President Barack Obama summarized his foreign policy doctrine in a press conference in Manilia, Philippines on Tuesday: he “avoids errors.”
Obama was asked to define his doctrine by Ed Henry of Fox News. The president, after complaining about Fox News’ coverage of his policy, warned somewhat irritably that he could not encapsulate his entire doctrine in a single answer. Nevertheless, he said that his approach could be summarized as one that avoids mistakes:
“You hit singles, you hit doubles; every once in a while we may be able to hit a home run. But we steadily advance the interests of the American people and our partnership with folks around the world,” the president said.
Others described the Obama approach less charitably.
Mark Landler of the New York Times called the president’s defense of his foreign policy “[b]y turns angry and rueful,” and likened the Obama doctrine to “small ball.”
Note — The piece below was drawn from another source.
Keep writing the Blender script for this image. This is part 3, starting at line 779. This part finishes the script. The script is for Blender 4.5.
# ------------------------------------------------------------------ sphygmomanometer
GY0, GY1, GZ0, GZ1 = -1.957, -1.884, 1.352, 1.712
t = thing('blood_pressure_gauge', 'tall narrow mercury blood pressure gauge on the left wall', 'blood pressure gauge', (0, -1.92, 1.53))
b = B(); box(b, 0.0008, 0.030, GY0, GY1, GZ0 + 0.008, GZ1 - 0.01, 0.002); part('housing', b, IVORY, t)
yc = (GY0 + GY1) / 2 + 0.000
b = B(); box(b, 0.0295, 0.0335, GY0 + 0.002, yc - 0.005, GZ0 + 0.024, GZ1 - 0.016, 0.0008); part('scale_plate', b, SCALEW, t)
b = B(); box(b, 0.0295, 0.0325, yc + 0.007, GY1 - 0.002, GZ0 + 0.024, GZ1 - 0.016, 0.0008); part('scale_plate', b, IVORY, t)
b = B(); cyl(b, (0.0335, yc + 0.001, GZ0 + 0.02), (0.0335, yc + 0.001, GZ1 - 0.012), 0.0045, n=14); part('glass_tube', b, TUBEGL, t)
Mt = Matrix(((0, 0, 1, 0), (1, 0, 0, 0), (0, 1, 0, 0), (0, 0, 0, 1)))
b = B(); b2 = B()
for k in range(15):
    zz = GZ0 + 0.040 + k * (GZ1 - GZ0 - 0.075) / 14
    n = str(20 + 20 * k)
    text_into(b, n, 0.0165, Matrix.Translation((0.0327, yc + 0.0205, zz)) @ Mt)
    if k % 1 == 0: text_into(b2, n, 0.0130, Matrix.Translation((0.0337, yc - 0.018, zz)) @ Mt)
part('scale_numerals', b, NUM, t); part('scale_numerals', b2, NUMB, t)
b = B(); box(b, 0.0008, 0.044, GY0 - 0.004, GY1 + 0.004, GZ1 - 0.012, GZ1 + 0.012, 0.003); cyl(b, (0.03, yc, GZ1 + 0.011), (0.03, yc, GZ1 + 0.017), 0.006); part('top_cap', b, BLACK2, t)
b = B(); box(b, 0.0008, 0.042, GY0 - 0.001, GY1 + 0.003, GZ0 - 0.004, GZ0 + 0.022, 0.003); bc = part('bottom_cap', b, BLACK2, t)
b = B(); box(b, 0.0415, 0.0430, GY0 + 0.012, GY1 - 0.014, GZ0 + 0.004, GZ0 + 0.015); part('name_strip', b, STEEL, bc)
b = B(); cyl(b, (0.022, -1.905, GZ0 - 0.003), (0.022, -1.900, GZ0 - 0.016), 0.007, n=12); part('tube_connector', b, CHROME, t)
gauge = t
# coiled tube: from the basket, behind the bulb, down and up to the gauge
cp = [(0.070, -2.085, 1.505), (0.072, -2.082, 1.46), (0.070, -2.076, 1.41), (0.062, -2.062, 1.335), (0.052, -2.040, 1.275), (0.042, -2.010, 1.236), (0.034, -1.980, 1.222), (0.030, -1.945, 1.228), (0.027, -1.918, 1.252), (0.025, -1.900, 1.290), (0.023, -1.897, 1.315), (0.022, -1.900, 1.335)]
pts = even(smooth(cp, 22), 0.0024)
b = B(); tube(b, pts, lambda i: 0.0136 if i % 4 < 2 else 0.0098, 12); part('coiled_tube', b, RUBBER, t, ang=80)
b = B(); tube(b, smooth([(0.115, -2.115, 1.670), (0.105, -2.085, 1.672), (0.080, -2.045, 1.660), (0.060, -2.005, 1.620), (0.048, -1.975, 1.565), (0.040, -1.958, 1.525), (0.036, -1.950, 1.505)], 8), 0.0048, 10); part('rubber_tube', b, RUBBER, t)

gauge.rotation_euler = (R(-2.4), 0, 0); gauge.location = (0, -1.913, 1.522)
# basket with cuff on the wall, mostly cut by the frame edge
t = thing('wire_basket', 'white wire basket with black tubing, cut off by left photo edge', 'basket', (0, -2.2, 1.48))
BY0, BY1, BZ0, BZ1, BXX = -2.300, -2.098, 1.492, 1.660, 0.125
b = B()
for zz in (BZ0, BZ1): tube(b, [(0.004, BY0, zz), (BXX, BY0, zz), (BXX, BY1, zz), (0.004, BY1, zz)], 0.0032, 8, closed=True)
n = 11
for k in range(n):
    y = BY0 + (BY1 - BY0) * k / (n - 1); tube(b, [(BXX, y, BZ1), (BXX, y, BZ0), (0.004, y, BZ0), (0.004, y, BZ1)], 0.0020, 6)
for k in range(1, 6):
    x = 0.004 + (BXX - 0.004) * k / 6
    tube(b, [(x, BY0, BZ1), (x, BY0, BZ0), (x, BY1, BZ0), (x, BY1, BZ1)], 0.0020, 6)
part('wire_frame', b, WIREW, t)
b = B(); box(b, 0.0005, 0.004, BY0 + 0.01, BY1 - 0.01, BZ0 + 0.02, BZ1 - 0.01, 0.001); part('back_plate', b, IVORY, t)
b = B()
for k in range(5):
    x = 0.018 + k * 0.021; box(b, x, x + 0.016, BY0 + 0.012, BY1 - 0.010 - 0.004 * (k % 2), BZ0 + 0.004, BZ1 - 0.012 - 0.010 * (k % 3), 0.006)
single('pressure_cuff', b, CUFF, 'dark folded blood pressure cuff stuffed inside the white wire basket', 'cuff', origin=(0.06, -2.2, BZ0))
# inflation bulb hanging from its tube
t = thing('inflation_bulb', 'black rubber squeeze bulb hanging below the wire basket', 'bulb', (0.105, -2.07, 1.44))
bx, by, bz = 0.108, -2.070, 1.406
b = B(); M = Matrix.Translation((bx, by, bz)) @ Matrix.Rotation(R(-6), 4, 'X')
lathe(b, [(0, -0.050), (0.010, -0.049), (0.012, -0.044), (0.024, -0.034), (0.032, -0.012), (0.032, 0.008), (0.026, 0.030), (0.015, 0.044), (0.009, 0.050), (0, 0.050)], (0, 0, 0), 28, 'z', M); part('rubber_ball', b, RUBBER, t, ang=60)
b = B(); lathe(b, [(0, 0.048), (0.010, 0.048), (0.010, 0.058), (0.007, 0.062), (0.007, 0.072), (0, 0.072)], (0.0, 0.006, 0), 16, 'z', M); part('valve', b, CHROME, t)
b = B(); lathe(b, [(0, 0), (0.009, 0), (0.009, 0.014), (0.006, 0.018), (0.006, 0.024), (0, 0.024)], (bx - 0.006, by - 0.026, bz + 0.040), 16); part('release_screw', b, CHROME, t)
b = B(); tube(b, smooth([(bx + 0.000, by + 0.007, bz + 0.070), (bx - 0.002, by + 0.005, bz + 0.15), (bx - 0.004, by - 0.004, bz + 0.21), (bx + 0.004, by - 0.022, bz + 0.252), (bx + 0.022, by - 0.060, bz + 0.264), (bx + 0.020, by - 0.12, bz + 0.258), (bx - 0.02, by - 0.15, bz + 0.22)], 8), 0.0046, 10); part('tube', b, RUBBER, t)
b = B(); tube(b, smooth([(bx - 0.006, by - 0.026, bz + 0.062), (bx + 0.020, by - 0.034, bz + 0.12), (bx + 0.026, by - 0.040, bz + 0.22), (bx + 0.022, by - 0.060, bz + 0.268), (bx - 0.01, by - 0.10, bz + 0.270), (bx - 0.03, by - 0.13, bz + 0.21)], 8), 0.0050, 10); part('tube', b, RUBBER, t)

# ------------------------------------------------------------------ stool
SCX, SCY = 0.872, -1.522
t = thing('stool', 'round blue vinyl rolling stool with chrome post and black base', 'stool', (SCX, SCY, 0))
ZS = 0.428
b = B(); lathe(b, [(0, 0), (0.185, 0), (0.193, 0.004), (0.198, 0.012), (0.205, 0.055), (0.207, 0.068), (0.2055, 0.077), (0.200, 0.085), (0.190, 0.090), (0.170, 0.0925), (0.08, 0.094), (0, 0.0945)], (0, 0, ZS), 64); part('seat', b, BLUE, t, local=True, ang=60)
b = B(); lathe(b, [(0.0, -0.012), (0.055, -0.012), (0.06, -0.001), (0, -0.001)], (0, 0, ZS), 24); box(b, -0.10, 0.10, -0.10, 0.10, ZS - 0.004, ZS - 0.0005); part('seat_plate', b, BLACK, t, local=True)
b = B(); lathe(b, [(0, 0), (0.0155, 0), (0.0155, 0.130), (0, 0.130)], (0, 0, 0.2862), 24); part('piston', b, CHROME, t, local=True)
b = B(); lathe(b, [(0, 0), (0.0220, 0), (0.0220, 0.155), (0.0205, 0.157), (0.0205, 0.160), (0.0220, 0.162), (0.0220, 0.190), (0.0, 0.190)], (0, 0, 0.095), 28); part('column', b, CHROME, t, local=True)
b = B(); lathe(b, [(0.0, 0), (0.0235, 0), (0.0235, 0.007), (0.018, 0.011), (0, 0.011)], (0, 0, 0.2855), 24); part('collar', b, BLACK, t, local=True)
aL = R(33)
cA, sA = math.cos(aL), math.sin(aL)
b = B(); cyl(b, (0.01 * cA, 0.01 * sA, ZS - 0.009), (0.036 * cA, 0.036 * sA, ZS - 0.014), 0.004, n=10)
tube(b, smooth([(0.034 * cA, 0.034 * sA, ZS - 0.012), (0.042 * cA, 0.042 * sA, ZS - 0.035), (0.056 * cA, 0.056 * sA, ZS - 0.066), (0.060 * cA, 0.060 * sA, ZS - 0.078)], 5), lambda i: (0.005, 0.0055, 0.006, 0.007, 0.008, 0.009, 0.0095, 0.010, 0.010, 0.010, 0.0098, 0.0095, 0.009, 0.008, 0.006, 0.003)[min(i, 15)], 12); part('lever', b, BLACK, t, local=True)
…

These descriptions align with earlier labels of Obama’s foreign policy approach. In 2011, as President Obama supported a European-led military effort against Muammar Gadhafi in Libya, an administration official described the White House’s method as “leading from behind.”
Obama said that his administration had made slow progress through initiatives such as his Asia trip–though he has made little progress on the free trade agreement that was meant to be the centerpiece of that trip, partly because of his reluctance to take on opposition in his own party.
Some of his critics on the Middle East and the Ukraine, Obama said, simply wanted to repeat the mistakes of the Iraq War.
His more measured approach, he said, “may not always be sexy…and it doesn’t make for good argument on Sunday morning shows. But it avoids errors.”
Meanwhile, at home, Secretary of State John Kerry faced mounting calls for his resignation after reports emerged that he had told a closed-door meeting last week that Israel could become “an apartheid state” if it did not reach a peace deal with the Palestinians.